==== SUPPLIED INFORMATION ====

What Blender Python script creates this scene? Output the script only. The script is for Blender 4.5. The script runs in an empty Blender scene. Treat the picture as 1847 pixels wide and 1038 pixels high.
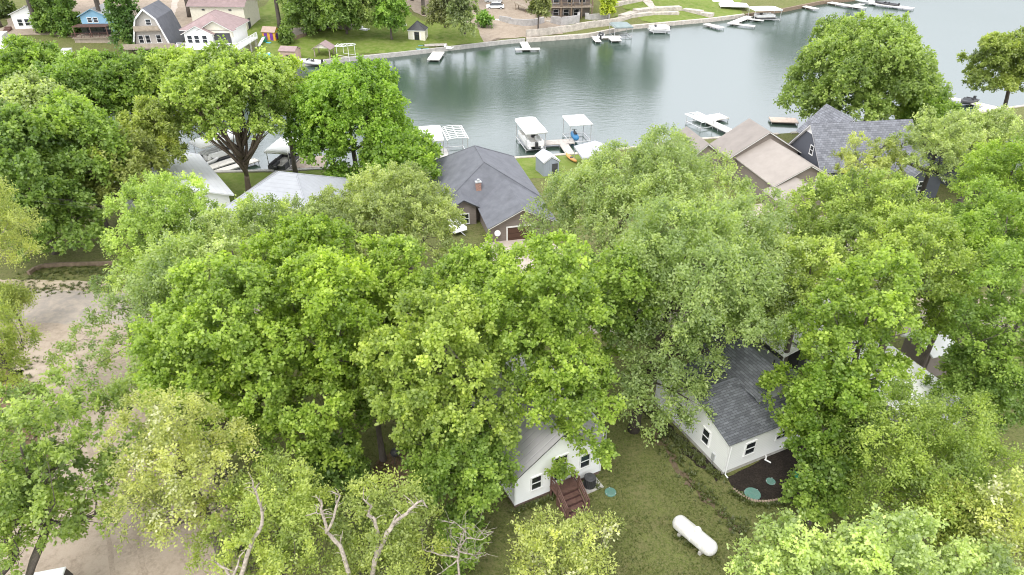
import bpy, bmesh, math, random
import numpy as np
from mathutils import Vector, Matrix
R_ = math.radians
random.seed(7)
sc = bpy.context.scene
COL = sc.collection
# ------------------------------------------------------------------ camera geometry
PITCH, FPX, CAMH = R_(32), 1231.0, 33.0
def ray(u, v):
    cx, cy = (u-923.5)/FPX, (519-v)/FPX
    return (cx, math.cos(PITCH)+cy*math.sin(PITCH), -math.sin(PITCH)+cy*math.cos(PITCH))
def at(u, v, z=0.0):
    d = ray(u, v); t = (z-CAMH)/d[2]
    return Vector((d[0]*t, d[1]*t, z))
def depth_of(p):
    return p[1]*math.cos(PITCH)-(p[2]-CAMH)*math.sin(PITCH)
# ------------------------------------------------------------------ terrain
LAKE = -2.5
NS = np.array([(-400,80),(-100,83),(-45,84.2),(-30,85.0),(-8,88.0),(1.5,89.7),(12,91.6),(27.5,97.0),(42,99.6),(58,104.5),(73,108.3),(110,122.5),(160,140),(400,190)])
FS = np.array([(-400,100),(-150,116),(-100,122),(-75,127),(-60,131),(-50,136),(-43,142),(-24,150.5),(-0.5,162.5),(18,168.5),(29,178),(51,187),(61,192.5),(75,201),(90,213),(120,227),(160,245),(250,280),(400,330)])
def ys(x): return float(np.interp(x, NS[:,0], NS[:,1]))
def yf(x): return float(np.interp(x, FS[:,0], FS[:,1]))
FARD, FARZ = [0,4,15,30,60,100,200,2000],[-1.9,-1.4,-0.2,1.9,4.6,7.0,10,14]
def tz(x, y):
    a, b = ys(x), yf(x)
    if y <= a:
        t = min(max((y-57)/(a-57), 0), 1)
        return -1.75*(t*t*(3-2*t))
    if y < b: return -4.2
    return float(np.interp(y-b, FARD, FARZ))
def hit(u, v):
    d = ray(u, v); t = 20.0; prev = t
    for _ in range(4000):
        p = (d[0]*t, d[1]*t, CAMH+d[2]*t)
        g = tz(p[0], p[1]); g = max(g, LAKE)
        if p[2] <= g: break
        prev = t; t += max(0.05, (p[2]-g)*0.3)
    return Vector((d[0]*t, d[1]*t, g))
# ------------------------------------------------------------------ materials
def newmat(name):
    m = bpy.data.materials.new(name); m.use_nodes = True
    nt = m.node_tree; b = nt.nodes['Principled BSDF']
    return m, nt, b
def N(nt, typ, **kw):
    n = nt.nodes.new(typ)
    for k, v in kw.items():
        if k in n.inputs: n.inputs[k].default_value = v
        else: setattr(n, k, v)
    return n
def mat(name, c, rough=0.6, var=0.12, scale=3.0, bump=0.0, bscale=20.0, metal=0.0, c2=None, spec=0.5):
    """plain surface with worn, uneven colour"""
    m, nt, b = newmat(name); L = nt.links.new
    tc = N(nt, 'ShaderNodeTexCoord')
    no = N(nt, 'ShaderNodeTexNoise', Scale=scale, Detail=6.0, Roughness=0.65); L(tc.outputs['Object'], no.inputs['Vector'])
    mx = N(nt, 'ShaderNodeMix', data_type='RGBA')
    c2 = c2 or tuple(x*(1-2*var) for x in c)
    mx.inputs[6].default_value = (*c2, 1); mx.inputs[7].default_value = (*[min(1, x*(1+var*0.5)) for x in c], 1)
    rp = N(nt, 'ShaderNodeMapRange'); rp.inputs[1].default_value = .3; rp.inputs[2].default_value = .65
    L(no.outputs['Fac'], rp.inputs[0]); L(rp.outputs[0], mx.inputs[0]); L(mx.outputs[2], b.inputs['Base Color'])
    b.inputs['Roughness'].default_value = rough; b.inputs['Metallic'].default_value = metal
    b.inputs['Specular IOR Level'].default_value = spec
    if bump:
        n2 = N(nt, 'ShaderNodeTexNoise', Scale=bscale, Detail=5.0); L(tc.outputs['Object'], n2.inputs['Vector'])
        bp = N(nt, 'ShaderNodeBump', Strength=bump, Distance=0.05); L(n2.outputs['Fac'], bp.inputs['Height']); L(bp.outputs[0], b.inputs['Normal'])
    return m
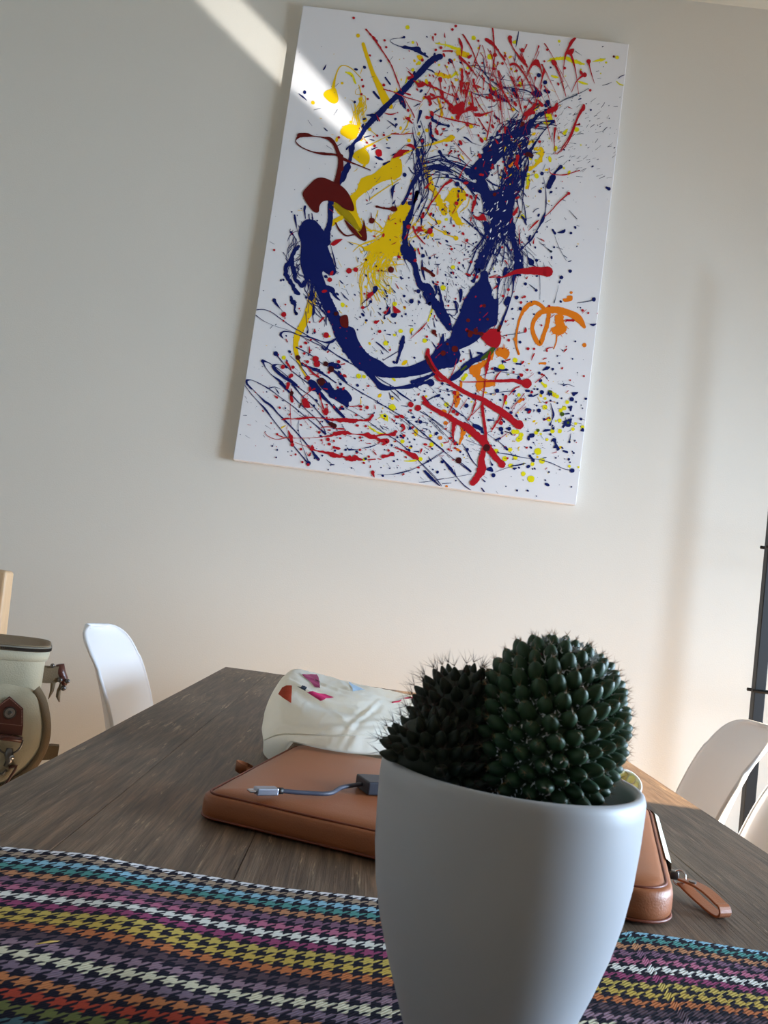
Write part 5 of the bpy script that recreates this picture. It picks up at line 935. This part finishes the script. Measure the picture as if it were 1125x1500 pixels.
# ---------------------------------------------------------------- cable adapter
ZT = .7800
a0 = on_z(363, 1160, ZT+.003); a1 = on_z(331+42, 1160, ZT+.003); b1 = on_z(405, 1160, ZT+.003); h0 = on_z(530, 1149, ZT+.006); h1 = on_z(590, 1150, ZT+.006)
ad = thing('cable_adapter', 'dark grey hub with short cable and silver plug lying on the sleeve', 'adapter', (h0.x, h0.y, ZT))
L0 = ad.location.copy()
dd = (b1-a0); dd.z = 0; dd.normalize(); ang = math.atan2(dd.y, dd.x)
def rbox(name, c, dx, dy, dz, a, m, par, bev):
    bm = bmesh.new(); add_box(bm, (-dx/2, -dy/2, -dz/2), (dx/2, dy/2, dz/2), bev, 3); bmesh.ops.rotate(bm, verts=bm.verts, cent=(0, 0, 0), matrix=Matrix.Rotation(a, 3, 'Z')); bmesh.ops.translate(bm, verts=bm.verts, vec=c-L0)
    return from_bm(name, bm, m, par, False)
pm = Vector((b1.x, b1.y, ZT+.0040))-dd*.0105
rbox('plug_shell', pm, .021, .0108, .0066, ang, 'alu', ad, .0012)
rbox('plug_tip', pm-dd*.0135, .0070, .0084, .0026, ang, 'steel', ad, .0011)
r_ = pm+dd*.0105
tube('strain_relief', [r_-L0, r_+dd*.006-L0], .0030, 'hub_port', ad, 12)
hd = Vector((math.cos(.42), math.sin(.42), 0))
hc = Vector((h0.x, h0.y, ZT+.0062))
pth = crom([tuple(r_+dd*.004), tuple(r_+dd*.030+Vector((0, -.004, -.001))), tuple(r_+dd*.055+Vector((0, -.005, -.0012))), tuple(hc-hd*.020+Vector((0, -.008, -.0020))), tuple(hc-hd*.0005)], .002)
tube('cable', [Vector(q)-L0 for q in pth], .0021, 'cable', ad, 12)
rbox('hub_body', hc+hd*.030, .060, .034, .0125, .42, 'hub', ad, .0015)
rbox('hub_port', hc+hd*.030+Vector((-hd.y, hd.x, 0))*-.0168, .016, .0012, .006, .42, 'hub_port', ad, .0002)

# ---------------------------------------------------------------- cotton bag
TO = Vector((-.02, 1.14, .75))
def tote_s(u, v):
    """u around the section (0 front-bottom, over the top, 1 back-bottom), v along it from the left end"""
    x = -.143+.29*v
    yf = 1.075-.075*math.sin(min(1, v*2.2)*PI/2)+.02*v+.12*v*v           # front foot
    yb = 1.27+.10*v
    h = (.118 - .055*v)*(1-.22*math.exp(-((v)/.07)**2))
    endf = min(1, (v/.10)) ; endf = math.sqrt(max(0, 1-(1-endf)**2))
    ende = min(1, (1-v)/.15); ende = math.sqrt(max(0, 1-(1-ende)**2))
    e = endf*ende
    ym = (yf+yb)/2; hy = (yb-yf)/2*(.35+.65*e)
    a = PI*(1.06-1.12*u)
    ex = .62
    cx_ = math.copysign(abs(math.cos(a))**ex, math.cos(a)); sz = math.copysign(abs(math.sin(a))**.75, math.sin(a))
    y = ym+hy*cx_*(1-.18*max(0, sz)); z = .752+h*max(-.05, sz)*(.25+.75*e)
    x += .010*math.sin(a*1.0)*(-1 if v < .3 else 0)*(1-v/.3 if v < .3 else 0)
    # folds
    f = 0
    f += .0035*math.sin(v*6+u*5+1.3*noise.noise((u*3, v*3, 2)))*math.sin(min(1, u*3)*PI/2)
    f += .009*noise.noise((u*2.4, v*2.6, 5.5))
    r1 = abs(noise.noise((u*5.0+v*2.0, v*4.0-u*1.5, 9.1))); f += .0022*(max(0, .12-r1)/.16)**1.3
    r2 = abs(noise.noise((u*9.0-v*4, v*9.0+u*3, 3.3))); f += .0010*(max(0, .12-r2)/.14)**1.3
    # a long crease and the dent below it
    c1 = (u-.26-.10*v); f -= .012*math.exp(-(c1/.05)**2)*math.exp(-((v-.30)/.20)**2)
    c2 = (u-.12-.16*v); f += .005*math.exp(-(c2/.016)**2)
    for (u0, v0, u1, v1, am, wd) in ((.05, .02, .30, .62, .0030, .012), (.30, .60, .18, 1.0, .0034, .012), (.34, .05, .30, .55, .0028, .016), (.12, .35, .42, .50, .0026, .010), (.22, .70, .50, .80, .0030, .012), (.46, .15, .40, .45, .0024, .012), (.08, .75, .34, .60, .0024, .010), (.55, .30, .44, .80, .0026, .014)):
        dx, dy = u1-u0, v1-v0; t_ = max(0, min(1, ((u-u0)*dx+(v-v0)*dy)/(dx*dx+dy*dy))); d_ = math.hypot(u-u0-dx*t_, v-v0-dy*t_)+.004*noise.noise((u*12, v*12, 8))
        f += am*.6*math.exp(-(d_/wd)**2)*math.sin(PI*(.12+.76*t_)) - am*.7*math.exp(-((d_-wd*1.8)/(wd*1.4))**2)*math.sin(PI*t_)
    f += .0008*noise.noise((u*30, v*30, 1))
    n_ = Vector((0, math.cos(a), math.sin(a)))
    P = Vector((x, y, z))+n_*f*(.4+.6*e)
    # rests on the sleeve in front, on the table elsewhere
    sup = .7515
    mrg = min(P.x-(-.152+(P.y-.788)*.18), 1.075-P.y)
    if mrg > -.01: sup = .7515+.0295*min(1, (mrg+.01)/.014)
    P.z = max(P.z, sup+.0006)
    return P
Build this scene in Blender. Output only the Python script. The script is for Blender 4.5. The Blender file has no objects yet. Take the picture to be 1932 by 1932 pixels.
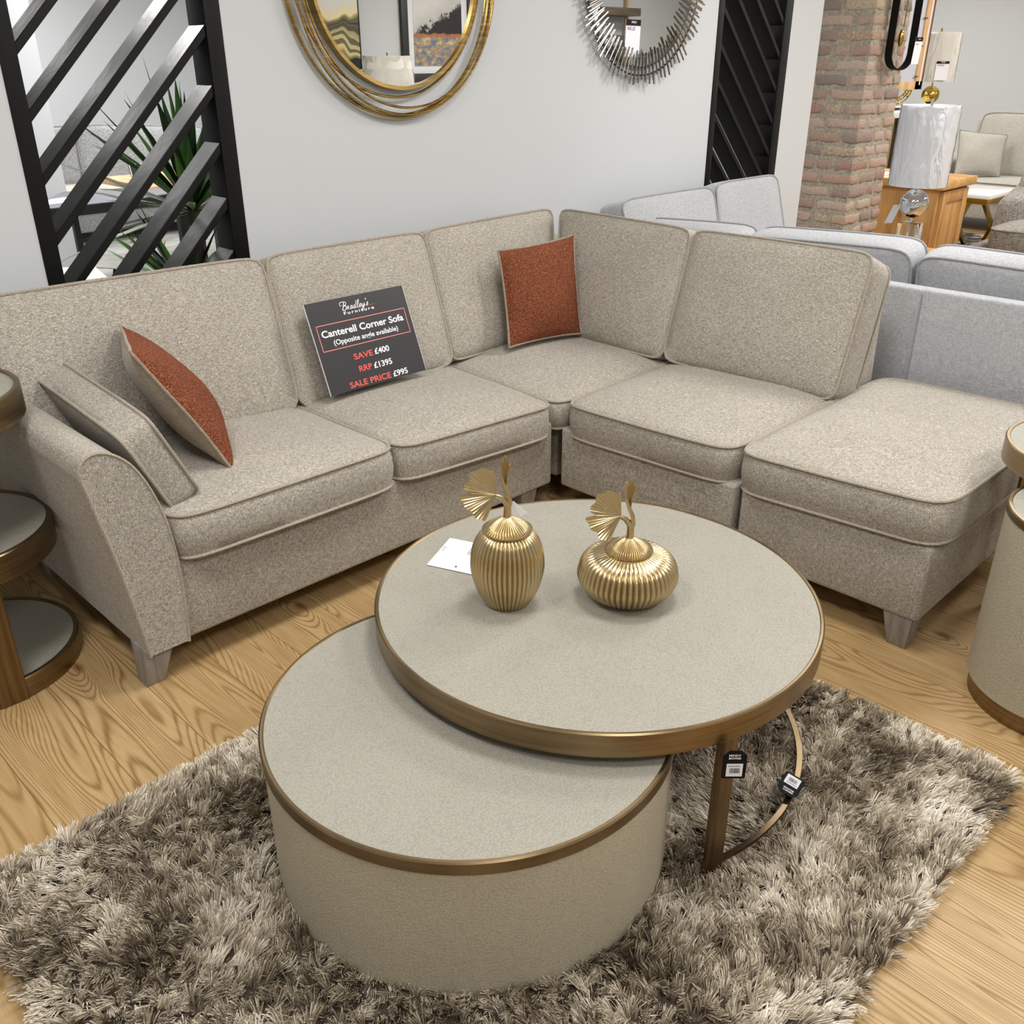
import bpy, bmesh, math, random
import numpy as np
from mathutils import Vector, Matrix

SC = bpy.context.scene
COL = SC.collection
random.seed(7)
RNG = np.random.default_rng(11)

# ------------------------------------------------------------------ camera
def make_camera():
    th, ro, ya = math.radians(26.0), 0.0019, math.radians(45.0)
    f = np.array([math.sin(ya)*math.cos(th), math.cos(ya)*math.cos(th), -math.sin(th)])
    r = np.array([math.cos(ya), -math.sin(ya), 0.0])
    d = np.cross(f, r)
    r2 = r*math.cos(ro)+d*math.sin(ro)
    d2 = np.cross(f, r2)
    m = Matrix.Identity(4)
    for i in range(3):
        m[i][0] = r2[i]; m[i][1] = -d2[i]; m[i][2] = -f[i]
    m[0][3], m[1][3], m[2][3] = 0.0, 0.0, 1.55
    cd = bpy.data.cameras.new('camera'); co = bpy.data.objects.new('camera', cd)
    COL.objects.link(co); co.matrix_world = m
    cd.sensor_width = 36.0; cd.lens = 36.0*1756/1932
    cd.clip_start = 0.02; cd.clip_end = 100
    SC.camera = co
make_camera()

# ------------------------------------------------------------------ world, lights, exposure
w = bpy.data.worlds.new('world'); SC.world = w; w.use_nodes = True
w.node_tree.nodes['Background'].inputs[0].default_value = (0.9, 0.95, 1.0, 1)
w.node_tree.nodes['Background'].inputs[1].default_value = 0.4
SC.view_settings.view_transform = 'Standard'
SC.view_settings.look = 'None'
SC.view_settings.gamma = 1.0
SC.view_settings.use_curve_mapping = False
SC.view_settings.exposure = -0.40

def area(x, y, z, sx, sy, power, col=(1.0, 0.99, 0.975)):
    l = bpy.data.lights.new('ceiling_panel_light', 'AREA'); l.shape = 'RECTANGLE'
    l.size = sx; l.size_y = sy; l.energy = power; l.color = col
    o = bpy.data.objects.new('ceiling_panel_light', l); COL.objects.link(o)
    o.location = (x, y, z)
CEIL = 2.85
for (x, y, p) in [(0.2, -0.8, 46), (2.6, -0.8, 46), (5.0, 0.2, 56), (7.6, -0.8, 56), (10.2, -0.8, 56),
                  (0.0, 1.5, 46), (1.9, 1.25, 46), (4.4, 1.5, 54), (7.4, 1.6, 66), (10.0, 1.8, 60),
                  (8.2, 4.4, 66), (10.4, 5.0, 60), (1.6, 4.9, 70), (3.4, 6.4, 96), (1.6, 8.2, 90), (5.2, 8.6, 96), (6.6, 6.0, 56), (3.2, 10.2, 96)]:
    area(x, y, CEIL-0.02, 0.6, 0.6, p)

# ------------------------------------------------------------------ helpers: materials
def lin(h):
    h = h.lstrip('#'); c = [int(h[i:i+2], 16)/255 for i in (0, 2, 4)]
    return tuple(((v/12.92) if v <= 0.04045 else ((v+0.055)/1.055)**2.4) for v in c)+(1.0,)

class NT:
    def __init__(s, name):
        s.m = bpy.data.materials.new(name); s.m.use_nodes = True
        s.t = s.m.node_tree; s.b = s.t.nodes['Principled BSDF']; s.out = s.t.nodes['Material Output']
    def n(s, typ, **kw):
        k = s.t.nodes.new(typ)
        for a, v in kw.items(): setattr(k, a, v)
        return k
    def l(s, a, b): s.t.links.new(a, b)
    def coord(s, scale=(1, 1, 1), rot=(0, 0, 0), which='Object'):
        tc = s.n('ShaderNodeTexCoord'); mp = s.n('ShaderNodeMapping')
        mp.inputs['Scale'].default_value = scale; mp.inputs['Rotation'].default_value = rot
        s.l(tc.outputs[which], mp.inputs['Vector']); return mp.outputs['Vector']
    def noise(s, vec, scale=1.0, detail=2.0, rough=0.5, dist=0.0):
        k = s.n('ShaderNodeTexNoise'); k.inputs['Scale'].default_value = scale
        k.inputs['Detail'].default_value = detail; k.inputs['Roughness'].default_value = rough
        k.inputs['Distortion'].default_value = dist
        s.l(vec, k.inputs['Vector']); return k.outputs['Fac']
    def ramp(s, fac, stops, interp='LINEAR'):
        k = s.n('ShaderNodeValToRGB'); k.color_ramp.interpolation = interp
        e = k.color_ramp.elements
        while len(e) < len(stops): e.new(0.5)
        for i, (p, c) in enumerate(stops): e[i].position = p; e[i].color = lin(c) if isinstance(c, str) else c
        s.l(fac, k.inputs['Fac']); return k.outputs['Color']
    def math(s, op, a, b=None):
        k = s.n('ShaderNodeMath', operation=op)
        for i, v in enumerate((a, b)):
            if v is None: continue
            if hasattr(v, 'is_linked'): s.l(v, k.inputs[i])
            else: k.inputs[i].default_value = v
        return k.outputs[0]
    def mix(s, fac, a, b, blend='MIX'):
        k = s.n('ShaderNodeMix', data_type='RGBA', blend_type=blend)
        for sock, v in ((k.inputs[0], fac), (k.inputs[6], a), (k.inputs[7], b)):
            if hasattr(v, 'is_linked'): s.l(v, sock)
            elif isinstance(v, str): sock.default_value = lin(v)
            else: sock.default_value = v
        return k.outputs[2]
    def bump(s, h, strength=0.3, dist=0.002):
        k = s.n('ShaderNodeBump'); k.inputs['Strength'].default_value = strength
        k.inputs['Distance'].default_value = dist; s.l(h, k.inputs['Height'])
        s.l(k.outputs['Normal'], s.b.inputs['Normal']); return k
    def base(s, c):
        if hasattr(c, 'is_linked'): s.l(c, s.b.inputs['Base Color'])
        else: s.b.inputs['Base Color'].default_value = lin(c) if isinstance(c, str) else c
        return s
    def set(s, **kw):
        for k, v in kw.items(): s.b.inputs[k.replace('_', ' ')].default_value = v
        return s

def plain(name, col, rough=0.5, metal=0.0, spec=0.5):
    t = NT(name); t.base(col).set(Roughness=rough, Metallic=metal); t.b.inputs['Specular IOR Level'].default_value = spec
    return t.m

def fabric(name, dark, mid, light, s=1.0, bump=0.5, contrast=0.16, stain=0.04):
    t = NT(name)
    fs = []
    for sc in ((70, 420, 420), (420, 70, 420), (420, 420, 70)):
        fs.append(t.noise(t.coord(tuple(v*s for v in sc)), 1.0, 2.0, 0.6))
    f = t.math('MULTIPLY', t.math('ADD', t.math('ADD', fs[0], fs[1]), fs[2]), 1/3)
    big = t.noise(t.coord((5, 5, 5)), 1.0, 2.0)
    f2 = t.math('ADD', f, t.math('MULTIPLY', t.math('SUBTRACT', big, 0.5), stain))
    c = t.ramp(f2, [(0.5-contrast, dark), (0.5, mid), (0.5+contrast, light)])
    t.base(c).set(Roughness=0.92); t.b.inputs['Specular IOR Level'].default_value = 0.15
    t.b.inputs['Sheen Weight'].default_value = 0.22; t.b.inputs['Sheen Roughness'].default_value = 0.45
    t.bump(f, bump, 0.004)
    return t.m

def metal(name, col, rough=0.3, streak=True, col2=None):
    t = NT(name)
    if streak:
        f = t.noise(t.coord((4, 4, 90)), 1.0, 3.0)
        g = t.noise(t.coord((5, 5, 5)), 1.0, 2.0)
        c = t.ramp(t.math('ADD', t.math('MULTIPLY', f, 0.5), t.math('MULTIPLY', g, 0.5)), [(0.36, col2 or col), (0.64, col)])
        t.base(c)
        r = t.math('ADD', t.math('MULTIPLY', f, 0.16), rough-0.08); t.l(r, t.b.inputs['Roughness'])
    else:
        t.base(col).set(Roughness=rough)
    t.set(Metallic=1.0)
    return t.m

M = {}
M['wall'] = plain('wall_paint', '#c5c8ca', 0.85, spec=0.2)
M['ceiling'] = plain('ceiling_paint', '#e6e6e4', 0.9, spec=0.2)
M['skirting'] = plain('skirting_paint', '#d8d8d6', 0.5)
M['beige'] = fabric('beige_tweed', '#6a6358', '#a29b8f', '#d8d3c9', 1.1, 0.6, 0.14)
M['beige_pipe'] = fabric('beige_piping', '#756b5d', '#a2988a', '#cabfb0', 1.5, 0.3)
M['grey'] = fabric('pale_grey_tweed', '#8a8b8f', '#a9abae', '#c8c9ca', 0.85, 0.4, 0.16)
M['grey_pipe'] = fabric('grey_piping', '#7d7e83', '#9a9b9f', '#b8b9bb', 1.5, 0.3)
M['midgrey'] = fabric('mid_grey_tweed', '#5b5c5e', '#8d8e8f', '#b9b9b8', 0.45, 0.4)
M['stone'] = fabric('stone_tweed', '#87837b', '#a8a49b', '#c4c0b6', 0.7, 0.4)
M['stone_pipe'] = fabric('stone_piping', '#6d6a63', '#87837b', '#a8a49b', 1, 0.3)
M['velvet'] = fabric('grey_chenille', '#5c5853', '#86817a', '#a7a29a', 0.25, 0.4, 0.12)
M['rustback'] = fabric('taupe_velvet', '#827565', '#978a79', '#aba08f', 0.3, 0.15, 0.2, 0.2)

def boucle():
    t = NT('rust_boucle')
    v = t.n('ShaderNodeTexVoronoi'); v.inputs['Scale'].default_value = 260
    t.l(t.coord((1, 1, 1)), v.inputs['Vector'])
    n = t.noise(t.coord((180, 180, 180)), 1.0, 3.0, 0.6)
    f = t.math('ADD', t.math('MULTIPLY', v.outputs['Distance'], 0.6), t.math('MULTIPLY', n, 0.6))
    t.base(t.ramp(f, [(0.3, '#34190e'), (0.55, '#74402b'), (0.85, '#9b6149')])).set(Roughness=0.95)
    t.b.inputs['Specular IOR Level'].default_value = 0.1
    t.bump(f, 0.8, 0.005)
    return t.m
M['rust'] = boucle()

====

> YOUR INSTRUCTIONS
Repeat exactly the lines above, from the line that contains "Build this scene" down through the line that contains "SC.view_settings.exposure = -0.40". Include both of those lines and none of the pictures.

> EXPECTED OUTPUT
Build this scene in Blender. Output only the Python script. The script is for Blender 4.5. The Blender file has no objects yet. Take the picture to be 1932 by 1932 pixels.
import bpy, bmesh, math, random
import numpy as np
from mathutils import Vector, Matrix

SC = bpy.context.scene
COL = SC.collection
random.seed(7)
RNG = np.random.default_rng(11)

# ------------------------------------------------------------------ camera
def make_camera():
    th, ro, ya = math.radians(26.0), 0.0019, math.radians(45.0)
    f = np.array([math.sin(ya)*math.cos(th), math.cos(ya)*math.cos(th), -math.sin(th)])
    r = np.array([math.cos(ya), -math.sin(ya), 0.0])
    d = np.cross(f, r)
    r2 = r*math.cos(ro)+d*math.sin(ro)
    d2 = np.cross(f, r2)
    m = Matrix.Identity(4)
    for i in range(3):
        m[i][0] = r2[i]; m[i][1] = -d2[i]; m[i][2] = -f[i]
    m[0][3], m[1][3], m[2][3] = 0.0, 0.0, 1.55
    cd = bpy.data.cameras.new('camera'); co = bpy.data.objects.new('camera', cd)
    COL.objects.link(co); co.matrix_world = m
    cd.sensor_width = 36.0; cd.lens = 36.0*1756/1932
    cd.clip_start = 0.02; cd.clip_end = 100
    SC.camera = co
make_camera()

# ------------------------------------------------------------------ world, lights, exposure
w = bpy.data.worlds.new('world'); SC.world = w; w.use_nodes = True
w.node_tree.nodes['Background'].inputs[0].default_value = (0.9, 0.95, 1.0, 1)
w.node_tree.nodes['Background'].inputs[1].default_value = 0.4
SC.view_settings.view_transform = 'Standard'
SC.view_settings.look = 'None'
SC.view_settings.gamma = 1.0
SC.view_settings.use_curve_mapping = False
SC.view_settings.exposure = -0.40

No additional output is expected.